Monday, November 12, 2012

Eilat and the Red Sea


Earlier this month I went to Eilat with my friend Theresa. We wanted a weekend out of Jerusalem and November is a great time to go to Eilat, so we were told. And, we were told it's very touristic. Indeed, it is -- if you are looking for a Hedonistic escape, Eilat will not disappoint.

Eilat Cruise Ship Hotel

Eilat -- with the airport in the middle of town



The Mountains of Jordan


Eilat -- looking northeast to Jordan


Our morning started with the nearly five hour bus ride down and east to the Dead Sea and then south along the Dead Sea to Eilat at the Gulf of Aqaba.  I look forward to visiting Masada and Ein Gedi, but much of the rest of the stuff along the way doesn't invite further exploration. There are patches of hotel developments along the Israeli coast of the Dead Sea. And then there's not much of anything until the edge of Eilat. (Except for the grimy rest area-restaurant-gas station complex we were obliged to stop at in both directions. Note to self: pack a picnic lunch next time!) Not much of anything but increasingly fantastic scenery. I was sitting at the east facing window so I had a great view of the mountains of Jordan.  In my Kibbutz post I mentioned the Great Rift Valley that extends through the Jordan Valley, Dead Sea, and down to the Gulf of Aqaba (Red Sea). Basically, the bus follows the Valley; you have to gain some elevation to get back to sea level. (Aqaba is the name of the Jordanian town that is about a 20 minute walk and a border away.)

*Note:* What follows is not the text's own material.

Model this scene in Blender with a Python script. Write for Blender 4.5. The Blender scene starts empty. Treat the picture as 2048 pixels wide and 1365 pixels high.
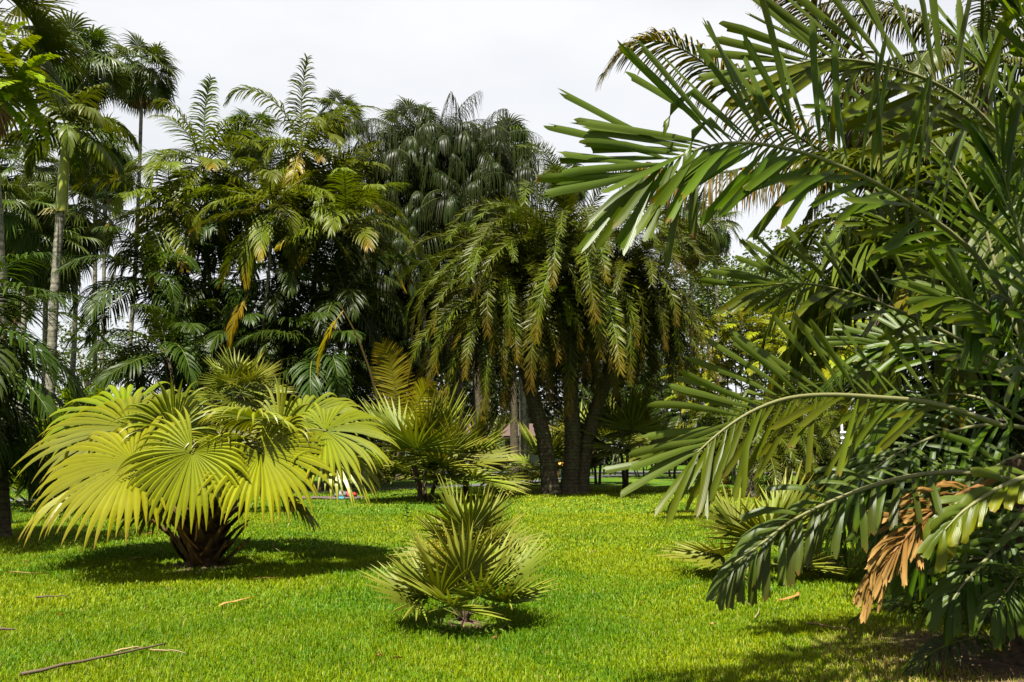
import bpy, math, random
import numpy as np
from mathutils import Vector, Matrix

# ------------------------------------------------------------------ camera, sky, sun, exposure
F_PX, CX, CY, CAM_H, HORIZON = 1547.0, 1024.0, 682.5, 1.6, 900.0
PITCH = math.atan((HORIZON - CY) / F_PX)
scene = bpy.context.scene
COL = scene.collection
cam_data = bpy.data.cameras.new("camera")
cam_data.sensor_width = 36.0
cam_data.lens = F_PX / 2048.0 * 36.0
cam_data.clip_start, cam_data.clip_end = 0.05, 2000.0
cam = bpy.data.objects.new("camera", cam_data)
cam.location = (0, 0, CAM_H)
cam.rotation_euler = (math.pi / 2 + PITCH, 0, 0)
COL.objects.link(cam)
scene.camera = cam

SUN_ELEV, SUN_AZ = math.radians(66), math.radians(200)   # azimuth clockwise from +Y (the view direction)
world = bpy.data.worlds.new("World")
scene.world = world
world.use_nodes = True
nt = world.node_tree
nt.nodes.clear()
w_out = nt.nodes.new("ShaderNodeOutputWorld")
w_bg = nt.nodes.new("ShaderNodeBackground")
w_sky = nt.nodes.new("ShaderNodeTexSky")
w_sky.sky_type = 'NISHITA'
w_sky.sun_disc = False
w_sky.sun_elevation = SUN_ELEV
w_sky.sun_rotation = SUN_AZ
w_tc = nt.nodes.new("ShaderNodeTexCoord")
w_n = nt.nodes.new("ShaderNodeTexNoise")
w_n.inputs['Scale'].default_value = 2.2
w_n.inputs['Detail'].default_value = 5
w_map = nt.nodes.new("ShaderNodeMapping")
w_map.inputs['Scale'].default_value = (1, 1, 2.5)
w_cl = nt.nodes.new("ShaderNodeValToRGB")
w_cl.color_ramp.elements[0].position, w_cl.color_ramp.elements[1].position = 0.36, 0.62
w_cl.color_ramp.elements[0].color = (3.45, 3.52, 3.6, 1)
w_cl.color_ramp.elements[1].color = (4.0, 4.0, 4.0, 1)
w_mix = nt.nodes.new("ShaderNodeMixRGB")
w_mix.inputs[0].default_value = 0.93
w_bg.inputs['Strength'].default_value = 0.056
nt.links.new(w_tc.outputs['Generated'], w_map.inputs[0])
nt.links.new(w_map.outputs[0], w_n.inputs['Vector'])
nt.links.new(w_n.outputs['Fac'], w_cl.inputs[0])
nt.links.new(w_sky.outputs[0], w_mix.inputs[1])
nt.links.new(w_cl.outputs[0], w_mix.inputs[2])
nt.links.new(w_mix.outputs[0], w_bg.inputs['Color'])
nt.links.new(w_bg.outputs[0], w_out.inputs[0])

sun_data = bpy.data.lights.new("sun", 'SUN')
sun_data.energy = 5.0
sun_data.angle = math.radians(0.55)
sun_data.color = (1.0, 0.95, 0.84)
sun = bpy.data.objects.new("sun", sun_data)
sd = Vector((math.sin(SUN_AZ) * math.cos(SUN_ELEV), math.cos(SUN_AZ) * math.cos(SUN_ELEV), math.sin(SUN_ELEV)))
sun.rotation_euler = (-sd).to_track_quat('-Z', 'Y').to_euler()
sun.location = sd * 60
COL.objects.link(sun)

vs = scene.view_settings
vs.view_transform = 'Standard'
vs.look = 'None'
vs.exposure = 2.2
vs.gamma = 1.0
vs.use_curve_mapping = False
scene.render.engine = 'CYCLES'
scene.cycles.max_bounces = 6
scene.cycles.diffuse_bounces = 3
scene.cycles.glossy_bounces = 2
scene.cycles.transmission_bounces = 4
scene.cycles.transparent_max_bounces = 4
scene.cycles.caustics_reflective = False
scene.cycles.caustics_refractive = False

# ------------------------------------------------------------------ helpers
def P(px, py, d):
    """the point of the place at distance Y = d seen at that pixel of the photograph"""
    x, y = (px - CX) / F_PX, (CY - py) / F_PX
    c, s = math.cos(PITCH), math.sin(PITCH)
    dy, dz = c - y * s, s + y * c
    k = d / dy
    return np.array([x * k, d, CAM_H + dz * k])

def G(px, d, z=0.0):
    c = d * math.cos(PITCH) + (z - CAM_H) * math.sin(PITCH)
    return np.array([(px - CX) / F_PX * c, d, z])

def nrm(v):
    v = np.asarray(v, float)
    return v / (np.linalg.norm(v) + 1e-12)

def lerp(a, b, t):
    return np.asarray(a, float) * (1 - t) + np.asarray(b, float) * t

def catmull(pts, n):
    pts = np.asarray(pts, float)
    p = np.vstack([2 * pts[0] - pts[1], pts, 2 * pts[-1] - pts[-2]])
    m = len(pts) - 1
    out = []
    for u in np.linspace(0, m - 1e-6, n):
        i = int(u); t = u - i
        a, b, c, d = p[i], p[i + 1], p[i + 2], p[i + 3]
        out.append(.5 * (2 * b + (c - a) * t + (2 * a - 5 * b + 4 * c - d) * t * t + (3 * b - a - 3 * c + d) * t ** 3))
    return np.array(out)

class MB:
    """collects grids of quads; mesh() turns them into one mesh"""
    def __init__(self):
        self.v, self.f, self.c, self.m, self.s, self.n = [], [], [], [], [], 0
    def grid(self, g, col, mat=0, smooth=True, closed=False, lat=None):
        R, K = g.shape[:2]
        idx = np.arange(R * K).reshape(R, K) + self.n
        if closed:
            idx = np.hstack([idx, idx[:, :1]])
        a, b, c, d = idx[:-1, :-1], idx[:-1, 1:], idx[1:, 1:], idx[1:, :-1]
        f = np.stack([a, b, c, d], -1).reshape(-1, 4)
        col = np.asarray(col, float)
        if col.ndim == 1:
            col = np.broadcast_to(col, (R, 3))
        if col.ndim == 2:
            col = np.broadcast_to(col[:, None, :], (R, K, 3))
        al = np.full((R, K, 1), .5) if lat is None else np.broadcast_to(np.asarray(lat)[None, :, None], (R, K, 1))
        self.v.append(g.reshape(-1, 3)); self.f.append(f)
        self.c.append(np.concatenate([col, al], -1).reshape(-1, 4))
        self.m.append(np.full(len(f), mat)); self.s.append(np.full(len(f), smooth))
        self.n += R * K
    def tube(self, pts, rad, sides=6, col=(.2, .2, .1), mat=0, cap=False):
        pts = np.asarray(pts, float)
        n = len(pts)
        rad = np.broadcast_to(np.asarray(rad, float), (n,))
        T = np.gradient(pts, axis=0)
        T /= np.linalg.norm(T, axis=1)[:, None] + 1e-9
        ref = np.array([1., 0, 0]) if abs(T[0][0]) < .8 else np.array([0, 1., 0])
        A = np.cross(T, ref); A /= np.linalg.norm(A, axis=1)[:, None] + 1e-9
        B = np.cross(T, A)
        th = np.linspace(0, 2 * math.pi, sides, endpoint=False)
        g = pts[:, None] + rad[:, None, None] * (np.cos(th)[None, :, None] * A[:, None] + np.sin(th)[None, :, None] * B[:, None])
        if cap:
            g = np.concatenate([np.repeat(pts[:1, None], sides, 1), g, np.repeat(pts[-1:, None], sides, 1)])
            col = np.asarray(col, float)
            if col.ndim == 2:
                col = np.vstack([col[:1], col, col[-1:]])
        self.grid(g, col, mat, True, True)
    def box(self, lo, hi, col, mat=0):
        x0, y0, z0 = lo; x1, y1, z1 = hi
        v = np.array([[x0,y0,z0],[x1,y0,z0],[x1,y1,z0],[x0,y1,z0],[x0,y0,z1],[x1,y0,z1],[x1,y1,z1],[x0,y1,z1]], float)
        f = np.array([[3,2,1,0],[4,5,6,7],[0,1,5,4],[1,2,6,5],[2,3,7,6],[3,0,4,7]]) + self.n
        self.v.append(v); self.f.append(f); self.c.append(np.tile([*col, .5], (8, 1)))
        self.m.append(np.full(6, mat)); self.s.append(np.full(6, False)); self.n += 8
    def mesh(self, name, mats):
        me = bpy.data.meshes.new(name)
        v = np.concatenate(self.v).astype(np.float32); f = np.concatenate(self.f).astype(np.int32)
        me.vertices.add(len(v)); me.vertices.foreach_set('co', v.ravel())
        me.loops.add(len(f) * 4); me.loops.foreach_set('vertex_index', f.ravel())
        me.polygons.add(len(f)); me.polygons.foreach_set('loop_start', np.arange(0, len(f) * 4, 4, dtype=np.int32))
        for m in mats:
            me.materials.append(m)
        me.polygons.foreach_set('material_index', np.concatenate(self.m).astype(np.int32))
        me.polygons.foreach_set('use_smooth', np.concatenate(self.s).astype(bool))
        at = me.color_attributes.new('Col', 'FLOAT_COLOR', 'POINT')
        at.data.foreach_set('color', np.concatenate(self.c).astype(np.float32).ravel())
        me.update(calc_edges=True)
        return me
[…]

Eilat -- looking at main beach, and beyond to Aqaba and the mountains of Jordan

So Eilat, as promised it is totally touristic.  Not much town and a super-developed beach front that has a carnival atmosphere -- people selling kitschy stuff, music blaring, food stands everywhere, and fair-skinned northern tourists burned flaming red by their enthusiasm for sitting all day on the beach at >30C at 30 degrees N latitude. It's a sight.

Highlights
  • The Underwater Oceanarium -- a pleasant mix of aquarium and theme park. Sorta goofy, but sorta cool. And, sorta sad. We had a glass bottom boat tour of the coral reefs which was super cool - they are fabulous and so is the tremendous variety of fish. But, the amount of garbage in the water is appalling. Not surprising, but appalling. So, use fabric bags and carefully dispose of your plastics, try to recycle them! As for the corals themselves, they are under threat from increasing development pressure, both tourism and land-use decisions.
The Oceanarium has its own sugar packs!

And themed garbage cans!

It was hot!


Red Sea coral reefs
Red Sea coral reefs



  • Swimming in the Red Sea. Last time I was at the Red Sea it was at Sharm el-Sheik (on the Sinai in Egypt) in March (not this year!). The water was freezing: I ran into the Red Sea, dunked my head and ran out. The next three days in Sharm I didn't go near the water. Really, it is not warm like the Mediterranean. I'm not sure why. The Red Sea is an extension of the Great Rift Valley, and some 2 km deep in part. That means the volume of water is huge, maybe this makes it cooler and means it takes time to warm up. Or it's something about the amount of wind that you can get at the seashore. I don't know, but all the Israelis I've asked say, no, it's not warm enough to enjoy swimming until late in the summer. I am happy to report that in November, the water is magnificent. Swimming at Eilat felt much like swimming in a lake in BC in August, when the water has warmed -- slightly refreshing at first, and once you are in, you could stay all day. It's also super salty, not like the Dead Sea, but enough so that you don't have to work very hard to enjoy a long swim. Highly recommended.